■ **STATED PROBLEM**: Filter the entries, keeping every line with the word "from".

[Start RECORDS FOR THE TASK]

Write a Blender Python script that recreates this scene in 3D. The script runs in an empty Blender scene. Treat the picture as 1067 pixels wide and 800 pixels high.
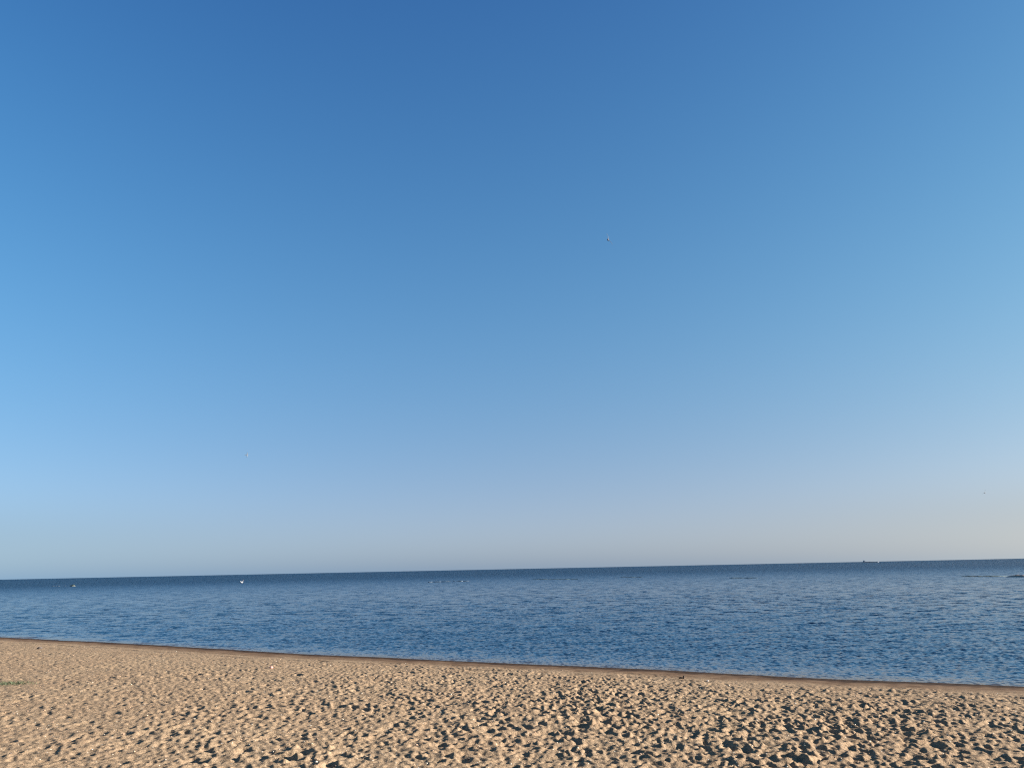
import bpy, bmesh, math, random
import numpy as np
from mathutils import Matrix, Vector

C = bpy.context.scene.collection
S = bpy.context.scene
random.seed(7)
rng = np.random.default_rng(7)

# ------------------------------------------------------------------ camera
EYE = Vector((0.0, 0.0, 2.05))
FPX = 821.0                                   # focal length in photo pixels (1067 wide)
PITCH, ROLL = math.radians(13.2), math.radians(1.18)
fwd = Vector((0, math.cos(PITCH), math.sin(PITCH)))
rt0 = Vector((1, 0, 0)); up0 = rt0.cross(fwd)
rt = rt0 * math.cos(ROLL) - up0 * math.sin(ROLL)
up = rt0 * math.sin(ROLL) + up0 * math.cos(ROLL)
cam = bpy.data.objects.new('camera', bpy.data.cameras.new('camera'))
C.objects.link(cam); S.camera = cam
cam.data.sensor_width = 36; cam.data.lens = 36 * FPX / 1067
cam.data.clip_start = 0.05; cam.data.clip_end = 200000
cam.matrix_world = Matrix(((rt.x, up.x, -fwd.x, EYE.x), (rt.y, up.y, -fwd.y, EYE.y),
                           (rt.z, up.z, -fwd.z, EYE.z), (0, 0, 0, 1)))

# ------------------------------------------------------------------ sky, sun, exposure
SUN_EL, SUN_AZ = math.radians(17), math.radians(92)      # azimuth: clockwise from +Y
w = bpy.data.worlds.new('World'); S.world = w; w.use_nodes = True
nt = w.node_tree; bg = nt.nodes['Background']; bg.inputs[1].default_value = 0.055
sky = nt.nodes.new('ShaderNodeTexSky'); sky.sky_type = 'NISHITA'; sky.sun_disc = False
sky.sun_elevation = SUN_EL; sky.sun_rotation = SUN_AZ
sky.air_density = 0.9; sky.dust_density = 0.7; sky.ozone_density = 6.0
# the evening haze of this sky: a smooth tint by height above the horizon and towards the sun
geo = nt.nodes.new('ShaderNodeTexCoord')
sep = nt.nodes.new('ShaderNodeSeparateXYZ'); nt.links.new(geo.outputs['Generated'], sep.inputs[0])
def wm(op, a, b=None, c=None):
    n = nt.nodes.new('ShaderNodeMath'); n.operation = op
    for i, v in enumerate((a, b, c)):
        if v is None: continue
        if isinstance(v, (int, float)): n.inputs[i].default_value = v
        else: nt.links.new(v, n.inputs[i])
    return n.outputs[0]
zc = wm('MINIMUM', wm('MAXIMUM', sep.outputs['Z'], 0.0), 0.65)
xc = wm('MINIMUM', wm('MAXIMUM', sep.outputs['X'], -0.7), 0.7)
z2 = wm('MULTIPLY', zc, zc); x2 = wm('MULTIPLY', xc, xc)
SKY_FIT = ((0.377, 0.147, -0.157, -0.748, -0.725, -0.435, -0.173),
           (0.448, -0.011, -0.063, -0.196, -0.749, 0.692, -1.243),
           (0.064, -0.137, -0.224, 0.165, -0.247, 1.065, -0.932))
e1 = wm('EXPONENT', wm('MULTIPLY', zc, -1 / .06)); e2 = wm('EXPONENT', wm('MULTIPLY', zc, -1 / .18))
e3 = wm('EXPONENT', wm('MULTIPLY', zc, -1 / .011)); LOW = (.16, .11, .07)
hz = wm('MULTIPLY', wm('SUBTRACT', zc, .045), 1 / .035)
e4 = wm('MULTIPLY', x2, wm('EXPONENT', wm('MULTIPLY', wm('MULTIPLY', hz, hz), -1.0)))
cmb = nt.nodes.new('ShaderNodeCombineXYZ')
for i, k in enumerate(SKY_FIT):
    e = wm('MULTIPLY_ADD', xc, k[1], k[0]); e = wm('MULTIPLY_ADD', x2, k[2], e)
    e = wm('MULTIPLY_ADD', zc, k[3], e); e = wm('MULTIPLY_ADD', z2, k[4], e)
    e = wm('MULTIPLY_ADD', e1, k[5], e); e = wm('MULTIPLY_ADD', e2, k[6], e); e = wm('MULTIPLY_ADD', e3, LOW[i], e); e = wm('MULTIPLY_ADD', e4, -.38, e)
    nt.links.new(wm('EXPONENT', e), cmb.inputs[i])
mulv = nt.nodes.new('ShaderNodeVectorMath'); mulv.operation = 'MULTIPLY'
nt.links.new(sky.outputs[0], mulv.inputs[0]); nt.links.new(cmb.outputs[0], mulv.inputs[1])
nt.links.new(mulv.outputs[0], bg.inputs[0])

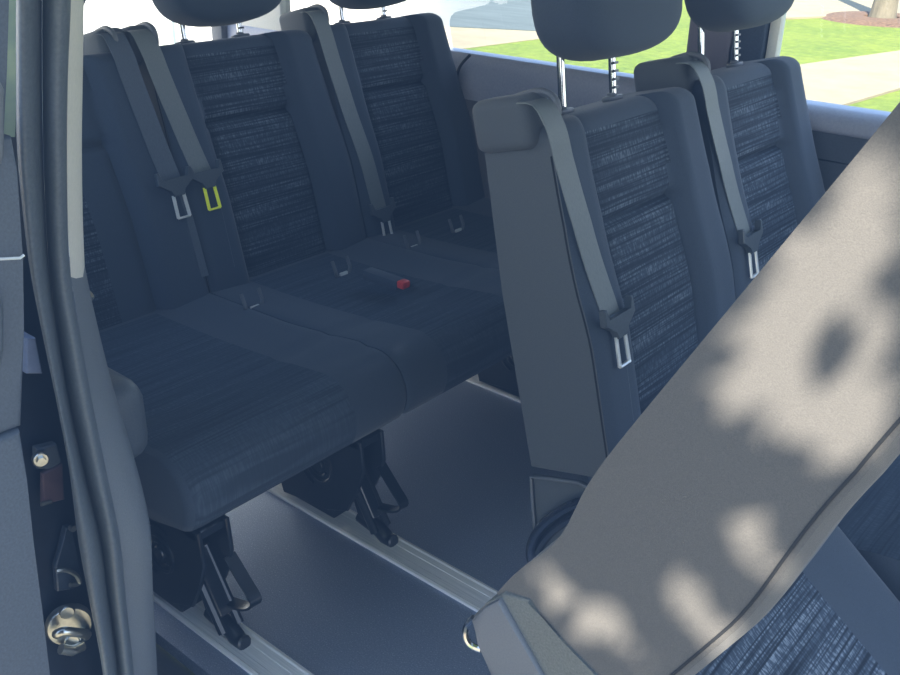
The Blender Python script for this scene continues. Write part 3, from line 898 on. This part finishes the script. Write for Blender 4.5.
def dapple_tree():
    base = Vector((2.9, -3.3, GZ)); root = empty('shade_tree', base)
    tag(root, 'leafy tree outside the open door whose leaves dapple the tilted seat', 'tree')
    bm = bmesh.new()
    pts = [(0, 0, 0), (.05, .1, 1.2), (0, .3, 2.4), (-.1, .45, 3.4), (-.2, .5, 4.4)]
    tube(bm, smooth_path(pts, 5), [.17 - .006 * i for i in range(21)], 14)
    for q in ((1.3, .6, 4.2), (-1.0, -.8, 4.4)):
        tube(bm, smooth_path([(-.1, .45, 2.8), Vector((-.1, .45, 2.8)).lerp(Vector(q), .5) + Vector((0, 0, .2)), q], 4), [.07 - .006 * i for i in range(9)], 8)
    link('trunk', bm, 'bark', root)
    # gaps in the leaves fall on these places of the seat side (picture points on the side plane)
    gaps = [(548, 578, .012), (556, 590, .018), (572, 604, .020), (590, 620, .020), (612, 636, .014), (640, 648, .008), (684, 572, .010), (690, 590, .012), (700, 612, .015), (713, 634, .016),
            (727, 508, .006), (737, 525, .009), (748, 542, .014), (764, 556, .016), (668, 537, .006),
            (745, 388, .012), (772, 404, .014), (803, 428, .016), (838, 448, .010), (874, 428, .013), (855, 393, .013), (888, 372, .014), (815, 388, .010), (765, 322, .013), (795, 305, .018), (830, 278, .019), (868, 298, .017), (740, 345, .008), (800, 345, .008),
            (880, 240, .010), (848, 226, .012), (893, 135, .012), (722, 397, .006), (790, 268, .006), (822, 241, .008), (870, 180, .014), (845, 205, .012), (893, 170, .012), (800, 255, .010), (770, 290, .008), (735, 330, .006)]
    G3 = [(onL(x, y, .636), r) for x, y, r in gaps]
    bm = bmesh.new(); cnt = 0
    tgt = Vector((-.35, .64, .6))
    u0 = SD.orthogonal().normalized(); v0 = SD.cross(u0)
    for i in range(34000):
        # a point of the seat side / floor area to shade, then back up the sun's way into the crown
        near = i < 13000
        if near: du, dv = random.uniform(-.6, .6), random.uniform(-.6, .6)
        else:
            du, dv = random.uniform(-1.05, 1.05), random.uniform(-1.05, 1.05)
            if abs(du) < .55 and abs(dv) < .55: continue
        p = tgt + u0 * du + v0 * dv
        t = random.uniform(2.3, 3.0) if near else random.uniform(2.9, 4.6)
        c = p - SD * t
        s = random.uniform(.022, .034) if near else random.uniform(.045, .075)
        k = (.636 - c.y) / SD.y; hit = c + SD * k
        bad = False
        for g, r in G3:
            if (hit - g).length < r * 1.1 + s * .55: bad = True; break
        if bad: continue
        u = (u0 * random.gauss(0, 1) + v0 * random.gauss(0, 1) + SD * random.gauss(0, .4)).normalized(); v = u.cross((SD + Vector((random.gauss(0, .3), random.gauss(0, .3), 0))).normalized()).normalized()
        c -= base
        bm.faces.new([bm.verts.new(c + q) for q in (u * s, u * s * .3 + v * s * .42, -u * s * .5 + v * s * .35, -u * s, -u * s * .5 - v * s * .35, u * s * .3 - v * s * .42)])
    link('crown', bm, 'leaf', root, smooth=False)
dapple_tree()

# ------------------------------------------------------------------ look
vs = scene.view_settings
vs.view_transform = 'Standard'; vs.look = 'None'; vs.exposure = .75; vs.gamma = 1.0

vs.use_curve_mapping = True
cm = vs.curve_mapping
cm.black_level = (-.006, -.012, -.025)
cm.update()
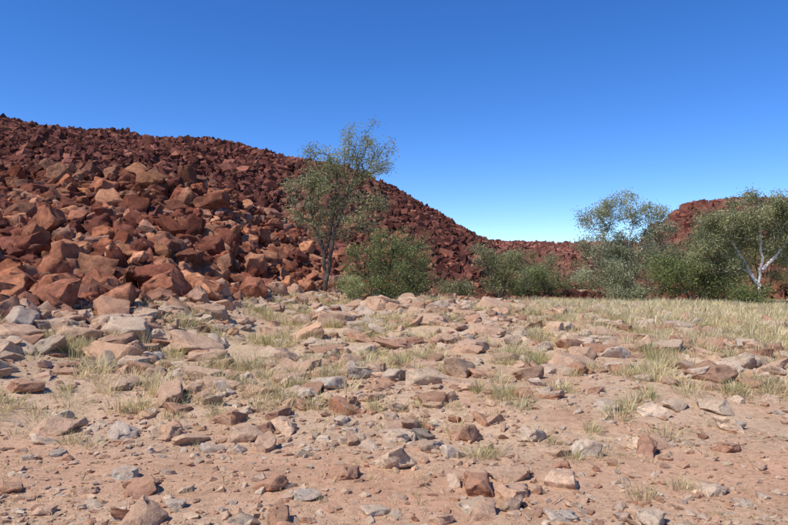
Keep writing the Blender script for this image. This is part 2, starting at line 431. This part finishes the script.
G = (.48, .42, .345); PK = (.56, .37, .25); TN = (.59, .46, .33); RB = (.40, .21, .13)
feat = [(-2.09, 4.94, .11, G), (-.63, 4.48, .10, G), (-1.64, 5.72, .11, G), (.32, 5.72, .10, G), (.25, 6.13, .14, (.26, .22, .18)), (-.37, 6.0, .12, TN),
        (-.9, 4.69, .07, RB), (-.42, 4.92, .12, RB), (.89, 4.9, .15, PK), (2.3, 4.63, .12, TN), (-1.49, 4.33, .08, G), (-.12, 4.17, .09, TN),
        (-2.77, 4.59, .10, RB), (-3.33, 6.25, .22, PK), (-3.4, 10.6, .5, PK), (-1.35, 14.5, .5, PK), (1.33, 11.1, .34, PK), (2.65, 9.4, .30, PK),
        (-4.5, 10.6, .42, TN), (-.24, 17, .5, PK), (2.98, 5.72, .12, RB), (1.64, 4.07, .09, TN), (-4.2, 7.3, .2, RB), (1.36, 5.2, .08, RB),
        (-3.67, 8.85, .25, TN), (-2.1, 7.8, .2, PK), (.3, 4.07, .08, PK), (-2.5, 13.2, .4, PK), (.8, 14.2, .4, PK), (3.1, 7.0, .14, TN), (3.4, 6.4, .12, G),
        (-1.75, 4.1, .08, TN), (-2.3, 4.2, .08, PK), (1.1, 4.1, .08, G), (-1.1, 8.6, .2, PK), (.9, 7.6, .15, PK), (4.5, 8.0, .15, RB), (1.9, 13, .35, PK), (2.6, 16.5, .4, PK), (-4.9, 9.8, .36, PK),
        (-2.9, 10.0, .3, PK), (-.6, 10.8, .28, TN), (.4, 9.3, .22, PK), (-1.9, 9.4, .2, TN), (3.9, 12, .3, TN), (-5.6, 9.4, .33, PK), (-5.1, 8.7, .24, TN)]
n = len(feat)
Pf = np.array([[a, bb, 0] for a, bb, s_, _ in feat]); Pf[:, 2] = ground(Pf[:, 0], Pf[:, 1])+np.array([f[2]*.12 for f in feat])
Hf = np.array([[f[2]*1.25, f[2]*.9, f[2]*.6] for f in feat])
rocks('large_stones', Pf, Hf, (rng.uniform(-.4, .4, n), rng.normal(0, .13, n), rng.normal(0, .13, n)), np.array([f[3] for f in feat]), round_shapes, mat_stone)

# ------------------------------------------------------------ grass
def blades(name, base, length, width, lean, az, col, bend=.5):
    n = len(base)
    d = np.stack([np.cos(az), np.sin(az), np.zeros(n)], 1); sd = np.stack([-np.sin(az+rng.normal(0, .8, n)), np.cos(az), np.zeros(n)], 1)
    up = np.array([0, 0, 1.0])
    p1 = base+length[:, None]*.5*(np.cos(lean)[:, None]*up+np.sin(lean)[:, None]*d)
    l2 = lean+bend*rng.uniform(.2, 1.4, n)
    p2 = p1+length[:, None]*.5*(np.cos(l2)[:, None]*up+np.sin(l2)[:, None]*d)
    w = width[:, None]*.5
    V = np.stack([base-sd*w, base+sd*w, p1+sd*w*.8, p1-sd*w*.8, p2], 1).reshape(-1, 3)
    o = (np.arange(n)*5)[:, None]
    loops = np.concatenate([o+np.array([[0, 1, 2, 3]]), o+np.array([[3, 2, 4]])], 1).ravel()
    sizes = np.tile([4, 3], n)
    return make_mesh(name, V, loops, sizes, np.repeat(col, 5, 0), [mat_grass])

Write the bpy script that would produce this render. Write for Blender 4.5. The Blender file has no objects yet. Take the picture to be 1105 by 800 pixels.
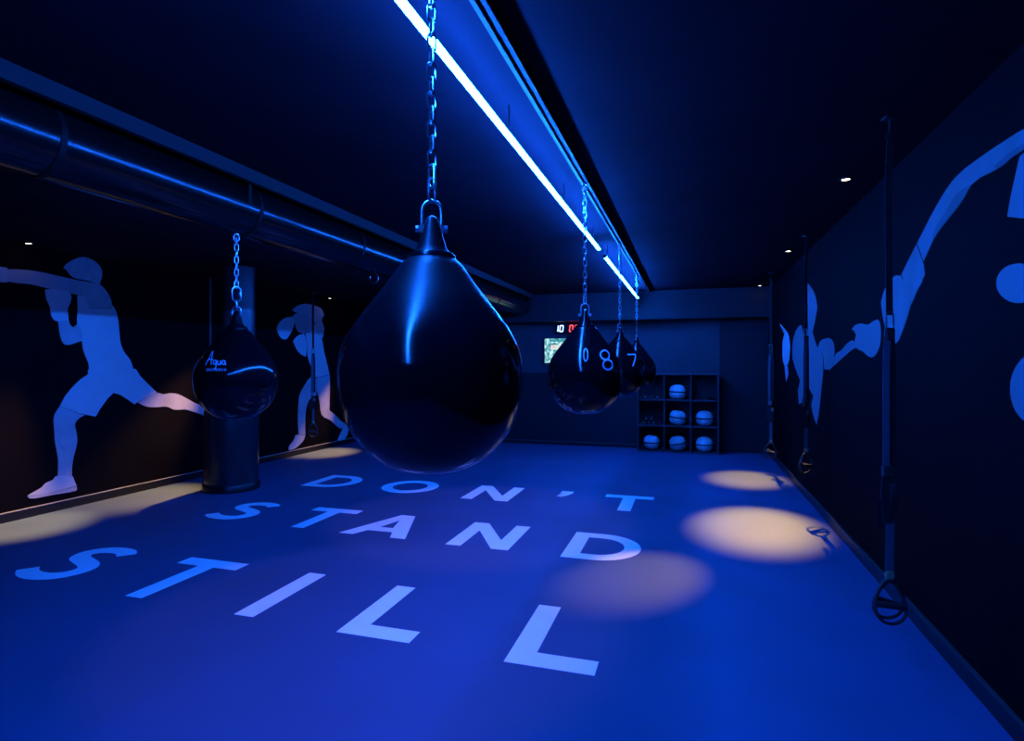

[End RECORDS FOR THE TASK]

■ **SOLUTION TO THIS EXERCISE**:
from mathutils import Matrix, Vector
SUN_EL, SUN_AZ = math.radians(17), math.radians(92)      # azimuth: clockwise from +Y
The Blender Python script for this scene continues. Write part 3, from line 898 on. This part finishes the script. Write for Blender 4.5.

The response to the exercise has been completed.